26 mayo, 2010

The End


Sabiendo que iban a quedar muchos cabos sueltos y decepcionado con la sensación de desconcierto y apresuramiento que había caracterizado la sexta temporada me dispuse a ver el capítulo final con unos niveles de expectación algo descafeinados, con la pena amortiguada que da abandonar un destino vacacional excitante pero del que se es muy consciente que ya es hora de regresar a casa. Y me sorprendí resistiendo las ganas de llorar, aturdido por los ojos de Jack, contemplando primero el avión surcando los cielos y luego cerrándose sobre sí mismos y sobre todo el arco narrativo de la serie en un círculo perfecto.

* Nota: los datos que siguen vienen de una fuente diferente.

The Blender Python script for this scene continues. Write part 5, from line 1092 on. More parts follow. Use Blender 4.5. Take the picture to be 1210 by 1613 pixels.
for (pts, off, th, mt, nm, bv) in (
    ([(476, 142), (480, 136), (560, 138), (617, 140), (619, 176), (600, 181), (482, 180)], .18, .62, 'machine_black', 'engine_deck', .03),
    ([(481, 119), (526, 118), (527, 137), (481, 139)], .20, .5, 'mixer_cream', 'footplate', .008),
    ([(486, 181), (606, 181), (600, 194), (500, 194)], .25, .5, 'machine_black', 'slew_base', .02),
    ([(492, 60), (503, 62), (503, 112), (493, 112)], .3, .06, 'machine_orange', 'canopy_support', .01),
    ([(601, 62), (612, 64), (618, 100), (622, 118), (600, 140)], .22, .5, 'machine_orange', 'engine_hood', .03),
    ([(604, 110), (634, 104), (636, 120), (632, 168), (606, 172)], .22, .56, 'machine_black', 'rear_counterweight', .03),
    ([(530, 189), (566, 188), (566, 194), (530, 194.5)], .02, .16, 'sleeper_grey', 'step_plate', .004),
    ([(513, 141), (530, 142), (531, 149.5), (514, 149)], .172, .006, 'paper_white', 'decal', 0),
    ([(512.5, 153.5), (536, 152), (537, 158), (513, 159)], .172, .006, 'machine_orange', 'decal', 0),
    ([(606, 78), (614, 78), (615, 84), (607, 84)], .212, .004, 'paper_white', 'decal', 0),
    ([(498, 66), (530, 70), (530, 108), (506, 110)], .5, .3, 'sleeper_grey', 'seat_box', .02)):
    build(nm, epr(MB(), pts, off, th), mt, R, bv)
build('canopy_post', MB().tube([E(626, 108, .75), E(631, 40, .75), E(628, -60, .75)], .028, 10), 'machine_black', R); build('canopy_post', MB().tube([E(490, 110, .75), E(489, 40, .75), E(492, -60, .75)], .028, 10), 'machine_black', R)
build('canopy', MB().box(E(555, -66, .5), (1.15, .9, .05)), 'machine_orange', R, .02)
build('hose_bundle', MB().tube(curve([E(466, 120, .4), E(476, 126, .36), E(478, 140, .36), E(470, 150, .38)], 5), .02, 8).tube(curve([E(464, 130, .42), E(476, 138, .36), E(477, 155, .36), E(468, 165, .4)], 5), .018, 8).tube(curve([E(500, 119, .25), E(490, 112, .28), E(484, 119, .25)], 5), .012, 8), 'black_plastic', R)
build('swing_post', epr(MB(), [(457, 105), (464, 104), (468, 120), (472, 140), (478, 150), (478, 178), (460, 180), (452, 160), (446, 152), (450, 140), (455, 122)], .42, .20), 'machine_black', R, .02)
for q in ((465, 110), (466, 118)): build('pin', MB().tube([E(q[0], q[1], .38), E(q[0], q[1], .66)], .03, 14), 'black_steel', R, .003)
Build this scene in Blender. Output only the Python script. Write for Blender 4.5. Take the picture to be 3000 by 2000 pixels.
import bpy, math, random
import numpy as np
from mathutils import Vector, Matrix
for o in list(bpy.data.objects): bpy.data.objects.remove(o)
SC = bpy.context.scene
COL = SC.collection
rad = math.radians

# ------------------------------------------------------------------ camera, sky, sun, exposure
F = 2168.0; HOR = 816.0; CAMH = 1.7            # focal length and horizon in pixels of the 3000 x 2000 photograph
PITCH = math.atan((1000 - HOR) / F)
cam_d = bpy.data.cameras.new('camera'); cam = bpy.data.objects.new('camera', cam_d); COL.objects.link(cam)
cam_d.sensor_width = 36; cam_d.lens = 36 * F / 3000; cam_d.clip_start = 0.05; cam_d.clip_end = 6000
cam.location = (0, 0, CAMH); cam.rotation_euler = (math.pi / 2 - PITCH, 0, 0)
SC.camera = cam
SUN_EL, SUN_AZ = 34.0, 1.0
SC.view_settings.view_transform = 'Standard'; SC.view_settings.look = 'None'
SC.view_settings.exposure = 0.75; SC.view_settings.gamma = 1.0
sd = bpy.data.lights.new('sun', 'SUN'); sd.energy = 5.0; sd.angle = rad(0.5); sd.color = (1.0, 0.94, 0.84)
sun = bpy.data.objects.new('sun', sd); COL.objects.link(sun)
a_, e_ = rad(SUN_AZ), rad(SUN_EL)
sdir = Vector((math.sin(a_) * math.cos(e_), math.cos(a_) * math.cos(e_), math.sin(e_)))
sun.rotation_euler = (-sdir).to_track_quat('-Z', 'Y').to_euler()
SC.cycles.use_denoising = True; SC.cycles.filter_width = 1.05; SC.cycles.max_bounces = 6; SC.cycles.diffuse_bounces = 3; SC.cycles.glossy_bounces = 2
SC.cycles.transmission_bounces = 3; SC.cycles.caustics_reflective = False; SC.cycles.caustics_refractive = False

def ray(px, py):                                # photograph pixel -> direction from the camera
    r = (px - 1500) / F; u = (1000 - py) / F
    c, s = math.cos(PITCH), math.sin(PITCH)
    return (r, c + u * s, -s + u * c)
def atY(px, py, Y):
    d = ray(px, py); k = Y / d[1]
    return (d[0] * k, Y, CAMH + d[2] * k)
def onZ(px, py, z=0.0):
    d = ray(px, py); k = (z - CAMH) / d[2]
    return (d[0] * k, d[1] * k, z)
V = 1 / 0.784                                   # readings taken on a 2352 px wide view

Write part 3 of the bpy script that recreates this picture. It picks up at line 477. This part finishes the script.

Si lo razono un momento, la catarsis evangélica de almas en tránsito que se reúne en esa iglesia llena de simbología ecuménica es de juzgado de guardia. Para un agnóstico la estructura profunda del final con Jack confirmando su condición de Jesucristo selvático -cuestiona al padre para luego aceptarlo, es el guía de un rebaño perdido por el que se ofrece en sacrificio, incluso se ha apuntado que recibe la puñalada en el mismo punto que Cristo recibió la suya estando crucificado (hubiese sido ya demasiado que sobre la hierba hubiese desplegado los brazos en cruz...)- es para pedir el libro de reclamaciones. Sin embargo, me emocionó y llegué incluso a verlo coherente con lo que ha significado realmente toda la serie: un puñado de seres heridos por la vida en busca de una salvación espiritual, siendo la isla un lugar donde alcanzar la redención una vez superados una serie de obstáculos que, bajo su apariencia de amenaza sobrenatural y externa (humos negros, susurros, muertos, osos polares...), eran de verdad internos (creer en uno mismo, confiar en el prójimo, ayudarse mutuamente, trabajar en equipo, cicatrizar el pasado...).
Tanto hablar que el tema profundo era la lucha del bien contra el mal cuando en el fondo el campo de batalla se dirimía entre la ciencia + fuerza (los Otros, Dharma, Widmore, Faraday..) y la fe+ el amor, resultando vencedora esta última que es el activo de los personajes y no de los efectos especiales. Los elementos paranormales nos volvían a todos locos pero eran los trucos de predestigitador con los que los astutos guionistas generaban una mitología fascinante que les aseguraba una comunidad de fans arrobados (que es lo que en última instancia la convierte en histórica, ese fluido interminable de teorías y debates de sobremesa).
Es cierto que en tres temporadas se podría haber cosido todo mejor, que ha habido altibajos e hilos argumentales más náufragos que sus protagonistas, que el cartón piedra hacía daño a los ojos, y que habría que maldecir al actor que interpretaba a Mr. Eko por querer volver a Londres de forma apresurada por un ataque de añoranza, pero también que sus creadores han dado una lección apabullante de inteligencia narrativa (todos llevamos años colgados de sus tramas e incógnitas) y de inteligencia emocional (todos nos hemos emocionado con Desmond y Penny, Sawyer y Juliet...). Lost formará siempre parte de esa isla misteriosa que es cada uno de nosotros, en breve pasará del purgatorio de las críticas calientes al cielo de las series eternas.